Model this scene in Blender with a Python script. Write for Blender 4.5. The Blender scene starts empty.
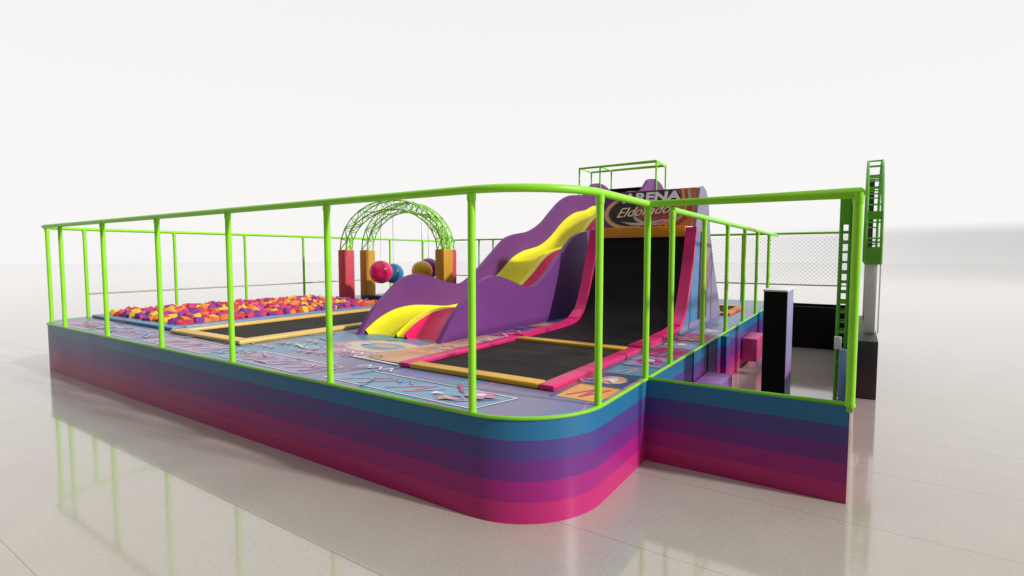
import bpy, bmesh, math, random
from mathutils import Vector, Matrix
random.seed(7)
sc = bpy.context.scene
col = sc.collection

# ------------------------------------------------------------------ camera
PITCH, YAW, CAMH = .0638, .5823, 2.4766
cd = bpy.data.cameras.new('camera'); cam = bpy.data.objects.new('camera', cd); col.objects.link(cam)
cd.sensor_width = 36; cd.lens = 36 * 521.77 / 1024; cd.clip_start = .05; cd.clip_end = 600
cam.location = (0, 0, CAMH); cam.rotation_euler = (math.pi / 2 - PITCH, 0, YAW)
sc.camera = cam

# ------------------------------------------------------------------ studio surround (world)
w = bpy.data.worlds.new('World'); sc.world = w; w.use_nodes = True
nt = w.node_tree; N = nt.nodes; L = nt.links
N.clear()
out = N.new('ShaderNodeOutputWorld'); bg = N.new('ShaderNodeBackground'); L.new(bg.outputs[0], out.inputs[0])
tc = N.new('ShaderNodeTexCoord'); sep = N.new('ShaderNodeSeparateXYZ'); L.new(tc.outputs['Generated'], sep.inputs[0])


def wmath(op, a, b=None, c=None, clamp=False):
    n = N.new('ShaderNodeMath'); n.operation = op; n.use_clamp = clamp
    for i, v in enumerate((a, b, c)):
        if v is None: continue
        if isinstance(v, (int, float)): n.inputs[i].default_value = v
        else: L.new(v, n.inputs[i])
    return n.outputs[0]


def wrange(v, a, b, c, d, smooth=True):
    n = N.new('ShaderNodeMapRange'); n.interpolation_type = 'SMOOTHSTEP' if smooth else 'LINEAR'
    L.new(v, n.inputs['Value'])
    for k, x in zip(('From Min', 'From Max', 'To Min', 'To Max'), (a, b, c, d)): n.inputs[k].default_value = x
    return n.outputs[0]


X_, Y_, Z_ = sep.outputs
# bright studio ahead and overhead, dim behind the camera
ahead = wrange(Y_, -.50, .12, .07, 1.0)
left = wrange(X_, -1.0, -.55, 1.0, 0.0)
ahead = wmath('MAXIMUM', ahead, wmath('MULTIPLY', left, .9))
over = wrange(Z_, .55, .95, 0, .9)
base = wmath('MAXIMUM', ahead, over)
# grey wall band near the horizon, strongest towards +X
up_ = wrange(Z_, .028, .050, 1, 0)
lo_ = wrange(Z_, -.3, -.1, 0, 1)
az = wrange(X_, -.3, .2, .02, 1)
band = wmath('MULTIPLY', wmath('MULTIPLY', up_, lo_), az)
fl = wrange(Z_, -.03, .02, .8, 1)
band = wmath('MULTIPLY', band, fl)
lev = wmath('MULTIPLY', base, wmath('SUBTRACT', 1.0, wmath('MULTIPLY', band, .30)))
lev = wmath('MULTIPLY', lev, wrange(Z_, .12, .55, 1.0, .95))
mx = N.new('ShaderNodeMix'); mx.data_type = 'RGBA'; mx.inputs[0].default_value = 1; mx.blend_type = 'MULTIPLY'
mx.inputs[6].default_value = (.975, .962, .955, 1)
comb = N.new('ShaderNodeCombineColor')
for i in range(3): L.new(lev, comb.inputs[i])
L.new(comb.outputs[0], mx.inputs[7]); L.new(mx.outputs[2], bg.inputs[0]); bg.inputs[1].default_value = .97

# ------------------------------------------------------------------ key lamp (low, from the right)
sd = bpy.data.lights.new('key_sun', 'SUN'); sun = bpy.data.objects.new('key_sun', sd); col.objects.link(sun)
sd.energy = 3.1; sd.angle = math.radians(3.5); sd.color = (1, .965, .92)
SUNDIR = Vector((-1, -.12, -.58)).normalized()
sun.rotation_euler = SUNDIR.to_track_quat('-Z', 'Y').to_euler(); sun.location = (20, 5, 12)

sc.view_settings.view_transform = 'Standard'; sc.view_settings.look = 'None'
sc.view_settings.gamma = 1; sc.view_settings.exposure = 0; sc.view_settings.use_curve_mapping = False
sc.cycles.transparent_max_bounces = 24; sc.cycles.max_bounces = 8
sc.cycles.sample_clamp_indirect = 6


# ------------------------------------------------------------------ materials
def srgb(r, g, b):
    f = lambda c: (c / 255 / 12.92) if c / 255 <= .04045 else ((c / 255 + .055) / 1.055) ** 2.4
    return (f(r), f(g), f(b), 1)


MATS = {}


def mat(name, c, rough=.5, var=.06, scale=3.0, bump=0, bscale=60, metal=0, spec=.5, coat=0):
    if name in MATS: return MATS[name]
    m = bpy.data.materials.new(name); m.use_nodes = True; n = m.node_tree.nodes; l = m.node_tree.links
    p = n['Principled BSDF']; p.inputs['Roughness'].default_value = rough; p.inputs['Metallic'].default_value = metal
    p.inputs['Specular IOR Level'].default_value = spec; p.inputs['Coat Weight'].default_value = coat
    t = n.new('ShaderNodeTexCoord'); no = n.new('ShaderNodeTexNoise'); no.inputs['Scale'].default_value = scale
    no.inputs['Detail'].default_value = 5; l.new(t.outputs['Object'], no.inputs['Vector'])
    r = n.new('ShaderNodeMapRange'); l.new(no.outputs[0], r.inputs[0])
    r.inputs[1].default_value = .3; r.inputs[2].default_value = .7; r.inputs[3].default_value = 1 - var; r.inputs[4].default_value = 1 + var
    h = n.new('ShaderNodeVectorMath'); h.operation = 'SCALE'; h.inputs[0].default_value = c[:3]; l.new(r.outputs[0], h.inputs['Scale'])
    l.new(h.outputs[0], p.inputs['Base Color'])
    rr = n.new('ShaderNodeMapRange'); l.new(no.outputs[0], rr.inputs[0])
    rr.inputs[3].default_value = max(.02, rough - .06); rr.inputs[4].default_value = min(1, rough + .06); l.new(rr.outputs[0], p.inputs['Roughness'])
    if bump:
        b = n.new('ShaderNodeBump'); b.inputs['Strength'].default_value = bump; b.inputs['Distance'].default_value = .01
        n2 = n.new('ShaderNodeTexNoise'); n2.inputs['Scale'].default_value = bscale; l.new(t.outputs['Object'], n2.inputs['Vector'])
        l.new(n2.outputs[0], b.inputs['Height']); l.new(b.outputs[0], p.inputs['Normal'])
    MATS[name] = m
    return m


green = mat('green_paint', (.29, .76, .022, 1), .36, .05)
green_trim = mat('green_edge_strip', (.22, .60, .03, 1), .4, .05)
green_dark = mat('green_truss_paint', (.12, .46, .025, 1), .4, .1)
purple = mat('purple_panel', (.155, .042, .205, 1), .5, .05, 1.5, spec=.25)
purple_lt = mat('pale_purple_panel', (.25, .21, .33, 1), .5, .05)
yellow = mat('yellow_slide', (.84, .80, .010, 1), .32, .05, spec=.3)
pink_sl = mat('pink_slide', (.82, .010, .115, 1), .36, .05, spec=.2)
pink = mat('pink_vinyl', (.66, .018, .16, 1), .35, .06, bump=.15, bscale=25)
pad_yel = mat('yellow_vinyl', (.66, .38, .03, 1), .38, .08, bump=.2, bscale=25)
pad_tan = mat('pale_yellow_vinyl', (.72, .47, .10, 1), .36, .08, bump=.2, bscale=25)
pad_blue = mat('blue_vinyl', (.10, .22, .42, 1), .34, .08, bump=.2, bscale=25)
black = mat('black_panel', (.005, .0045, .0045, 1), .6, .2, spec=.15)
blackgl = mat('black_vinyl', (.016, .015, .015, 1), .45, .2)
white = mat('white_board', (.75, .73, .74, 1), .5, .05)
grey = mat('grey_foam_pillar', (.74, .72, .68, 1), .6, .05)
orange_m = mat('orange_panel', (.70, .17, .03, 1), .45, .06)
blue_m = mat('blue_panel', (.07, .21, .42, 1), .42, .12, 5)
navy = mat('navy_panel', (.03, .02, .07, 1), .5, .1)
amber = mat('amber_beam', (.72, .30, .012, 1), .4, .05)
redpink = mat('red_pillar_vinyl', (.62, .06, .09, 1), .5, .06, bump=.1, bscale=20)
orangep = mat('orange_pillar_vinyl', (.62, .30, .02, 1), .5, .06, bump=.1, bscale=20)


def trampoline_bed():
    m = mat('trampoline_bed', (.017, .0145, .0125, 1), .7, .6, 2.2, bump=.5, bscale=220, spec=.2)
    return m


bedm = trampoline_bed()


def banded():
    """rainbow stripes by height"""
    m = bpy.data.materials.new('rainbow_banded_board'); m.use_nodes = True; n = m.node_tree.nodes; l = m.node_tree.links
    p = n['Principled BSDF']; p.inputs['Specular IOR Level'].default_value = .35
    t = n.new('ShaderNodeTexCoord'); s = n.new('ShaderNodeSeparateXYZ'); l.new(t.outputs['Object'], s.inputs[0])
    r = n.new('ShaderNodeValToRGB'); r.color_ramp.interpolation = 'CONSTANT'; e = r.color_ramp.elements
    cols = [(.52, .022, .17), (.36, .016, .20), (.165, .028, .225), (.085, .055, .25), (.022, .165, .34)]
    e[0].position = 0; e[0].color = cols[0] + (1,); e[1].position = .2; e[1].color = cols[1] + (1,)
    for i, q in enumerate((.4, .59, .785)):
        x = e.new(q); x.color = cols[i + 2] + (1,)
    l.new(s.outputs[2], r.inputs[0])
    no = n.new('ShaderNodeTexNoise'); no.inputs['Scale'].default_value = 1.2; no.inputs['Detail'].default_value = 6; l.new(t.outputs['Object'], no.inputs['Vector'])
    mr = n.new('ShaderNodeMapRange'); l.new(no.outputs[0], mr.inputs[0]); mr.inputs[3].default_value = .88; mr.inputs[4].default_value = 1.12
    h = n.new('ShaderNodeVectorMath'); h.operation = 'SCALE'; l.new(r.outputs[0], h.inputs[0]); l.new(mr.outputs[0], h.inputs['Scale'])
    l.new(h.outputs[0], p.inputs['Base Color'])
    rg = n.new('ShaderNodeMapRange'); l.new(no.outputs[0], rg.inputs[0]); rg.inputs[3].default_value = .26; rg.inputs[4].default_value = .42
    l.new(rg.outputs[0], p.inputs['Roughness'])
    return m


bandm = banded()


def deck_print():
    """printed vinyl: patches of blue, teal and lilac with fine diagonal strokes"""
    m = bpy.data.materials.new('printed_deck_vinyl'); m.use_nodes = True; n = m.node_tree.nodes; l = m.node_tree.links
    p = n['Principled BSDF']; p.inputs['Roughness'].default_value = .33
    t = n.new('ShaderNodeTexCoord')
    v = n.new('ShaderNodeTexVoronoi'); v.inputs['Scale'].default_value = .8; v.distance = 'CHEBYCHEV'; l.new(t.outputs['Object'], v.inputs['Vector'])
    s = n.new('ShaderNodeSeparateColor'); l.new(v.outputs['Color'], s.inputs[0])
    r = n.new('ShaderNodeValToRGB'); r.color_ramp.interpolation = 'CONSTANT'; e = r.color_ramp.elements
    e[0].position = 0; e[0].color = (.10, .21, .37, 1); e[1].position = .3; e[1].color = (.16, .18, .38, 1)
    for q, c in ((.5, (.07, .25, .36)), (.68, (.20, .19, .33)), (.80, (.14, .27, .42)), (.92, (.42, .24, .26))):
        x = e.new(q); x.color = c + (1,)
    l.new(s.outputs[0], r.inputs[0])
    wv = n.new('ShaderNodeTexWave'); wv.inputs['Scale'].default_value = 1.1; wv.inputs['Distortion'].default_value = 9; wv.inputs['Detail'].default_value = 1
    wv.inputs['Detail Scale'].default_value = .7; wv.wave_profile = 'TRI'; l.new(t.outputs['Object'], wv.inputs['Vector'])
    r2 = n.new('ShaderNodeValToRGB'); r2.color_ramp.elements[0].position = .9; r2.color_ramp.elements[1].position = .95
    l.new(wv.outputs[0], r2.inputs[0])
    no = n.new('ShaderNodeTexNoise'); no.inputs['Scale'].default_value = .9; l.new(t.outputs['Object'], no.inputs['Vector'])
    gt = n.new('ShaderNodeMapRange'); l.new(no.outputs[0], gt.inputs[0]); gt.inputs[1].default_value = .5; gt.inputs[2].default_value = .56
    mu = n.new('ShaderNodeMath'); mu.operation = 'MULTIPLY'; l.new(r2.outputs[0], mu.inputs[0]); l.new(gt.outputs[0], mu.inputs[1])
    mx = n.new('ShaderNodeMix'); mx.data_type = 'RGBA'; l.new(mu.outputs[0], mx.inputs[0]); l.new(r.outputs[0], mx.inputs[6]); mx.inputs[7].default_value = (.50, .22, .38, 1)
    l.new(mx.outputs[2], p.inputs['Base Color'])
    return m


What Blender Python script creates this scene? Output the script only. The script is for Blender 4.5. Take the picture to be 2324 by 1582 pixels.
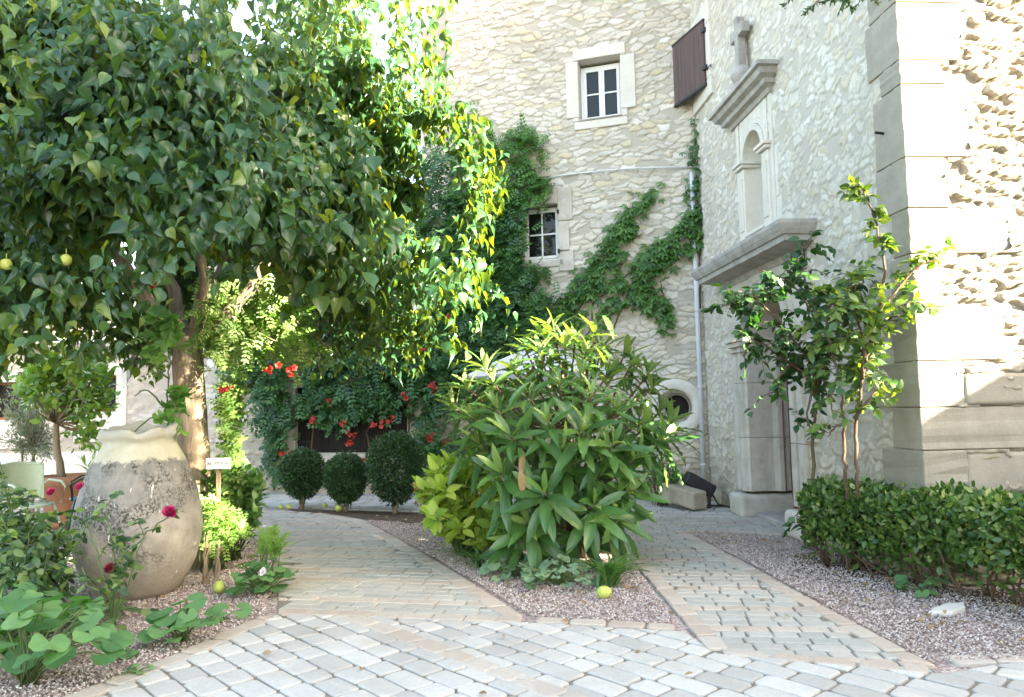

- **Your task**
How many lines in the records above contain the word "Python"? Reply with the number and nothing more.

- **Written answer**
2